Word of the Day: Marais
masculine noun
marsh
,swamp
Well you might be surprised to learn that the
Marais district of Paris used to be a big marsh before the 12th
century. Starting in the 13th Century, it became home to Paris' Jewish
population. Construction in the 14th-16th Centuries brought in royalty
and aristocrats, and created the very cool narrow curving streets we see today.
This is what all of Paris used to look like, and how Paris
Revolutionaries mounted their famous barricades, famously shown in Les Misérables.
After the French Revolution, the area faced decline, as the wealthy moved out.
In the late 1800s, Ashkenazi Jewish immigrants began flooding in, but in
the Second World War, 75% of the area's Jewish population was tragically
killed in concentration camps, which led to another decline of the area.
In the 1980s, the area became Paris' gay district, and gentrification
caused yet another demographic change in the area. To make a long story short:
the Marais is a very interesting a unique neighborhood, that keeps hints
of its storied past among the modern upscale shops and cafés.
This afternoon we plan to explore the Marais, so I plan a route that
will take us to Breizh Café, the only
place name I can remember in the area I want to show Betty: the heart of the
Jewish quarter. Betty's friend Sam had taken me to Breizh Café many years
ago, when she lived in Paris. Of course, Breizh Café is closed today,
that goes without saying, but by heading down Rue Vieille du Temple from our
hotel, we do manage to get to the correct neighborhood. Our total route ends up being around 4km.
We decide on le
Saint Gervais Restaurant across the street from Breizh, and order the
Formule de Midi. The place is really hopping, so we are lucky to get a
table for two, squeezed so tightly between other patrons it feels like we are
all at the same table. Betty really
really enjoys her Salade Niçoise, while I really enjoy the 80s flashback I get
from watching Billy Ocean's Caribbean Queen, Bonnie
Taylor's Total
Eclipse of the Heart playing on the house TV. Not to mention MC
Hammer's U Can't
Touch This.
Leaving the restaurant, we head down Rue de la Perle, and get turned around, but soon we find
our way back to Rue Vieille du Temple, and walk through
trendy boutiques and perfumeries. I see a
Kushi Tea store and drag Betty in to smell their amazing Chai tea. Bonus: while inside, they offer us a sample
of iced strawberry tea!
Near the corner of Rue Vieille du Temple and Rue des Rosiers, I spot Chez
Marianne, another restaurant that Betty’s friend Sam had pointed out to
me. Unlike many other Jewish restaurants
in the Marais, which are Ashkenazi, Chez Marianne is a Sephardic restaurant that serves
falafel and other Middle Eastern specialties.

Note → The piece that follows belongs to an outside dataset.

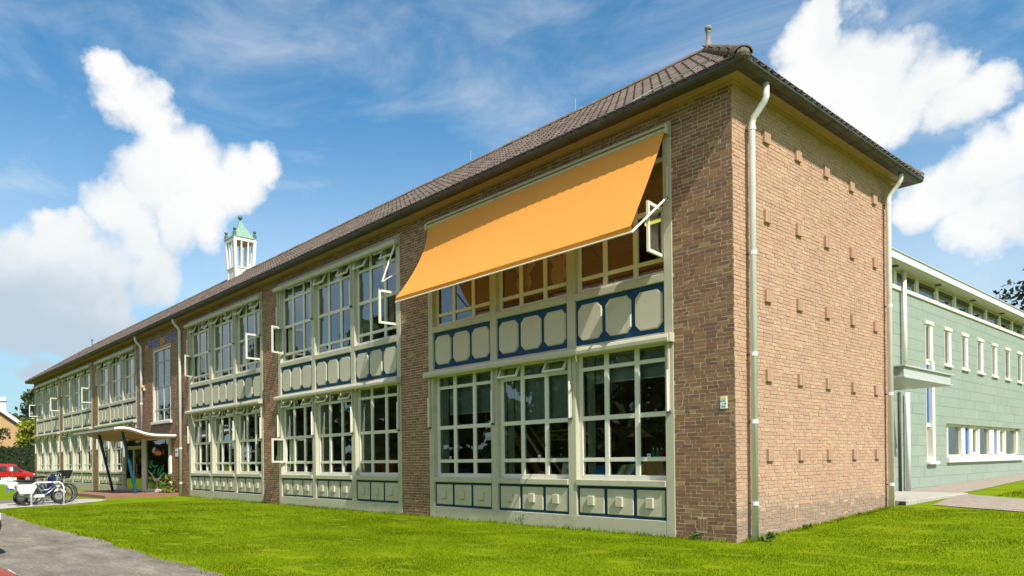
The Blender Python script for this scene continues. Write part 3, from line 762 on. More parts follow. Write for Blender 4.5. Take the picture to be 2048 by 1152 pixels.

They have a delectable looking assortment of pastries in the window and don’t
seem busy. We go in to order a Strudel
Cocktail (a mixed nuts pastry) and two coffees. The guy at the counter says, “If
you want a coffee, you must go sit outside and wait; I only serve pastry.” Since there is a bistro table available
outside, we go and sit… and wait… and wait… and wait… and finally decide we can
handle skipping coffee and just getting a pastry to-go. We go back inside but now there is a line and
we must wait for three customers ahead of us to buy their pastries at the
counter. Finally it is our turn: “Un Strudel Cocktail à emporter, s’il vous
plait.” They wrap it in a square of
tinfoil. We take our strudel out the
door and start to look for a park within which to eat it.
As we stroll past numerous shops and cafés, the Jewish presence is still
very visible in this area. At 16 Rue des Rosiers I notice a sign similar to the
one I had seen near the Eiffel Tower, but this one imparts much stronger emotion:
“In the memory of Rosette (12 years old) and her father Hersz Lewkowicz,
Esther and Henri Merkier, Esther Ita Sokol, Paulette (1 month old) and Victor (2
years old) and their mother Rywka Wajncwaig, deported from 1942 to 1944 by the
Nazis because they were born Jewish, with the active complicity of the Vichy government,
and exterminated in the death camps.”
Based
on the dates, I assume the first of the people on this list were among the 13,000+
Jews (including
for the first time women and children, a French initiative by Pierre Laval) taken in the Vel’ d’Hiv Roundup
and sent to Auschwitz. In 1995, the government
of France officially apologized for its
role in the Final Solution.
We encounter the gate to the Jardin des Rosiers-Joseph-Migneret. The sign at the gate tells how the Director of
the school in Saint-Gervais, Joseph Migneret, saved dozens of Jewish children
from deportation in WWII. Looking down
the corridor from the street towards the garden, it’s difficult to tell what
the park might be like. We head in, and
discover it’s a lovely little oasis tucked in a set of connected courtyards. I feel a few drops of rain, but it quickly
stops again.
We explore Rue Pavée and Rue des Francs Bourgeois, passing the Carnavalet Museum, which
is of course closed. I peek in through
the gate to see a very beautiful courtyard. There are actually several lovely courtyards in
this area, filled with shops, art galleries, and cafés.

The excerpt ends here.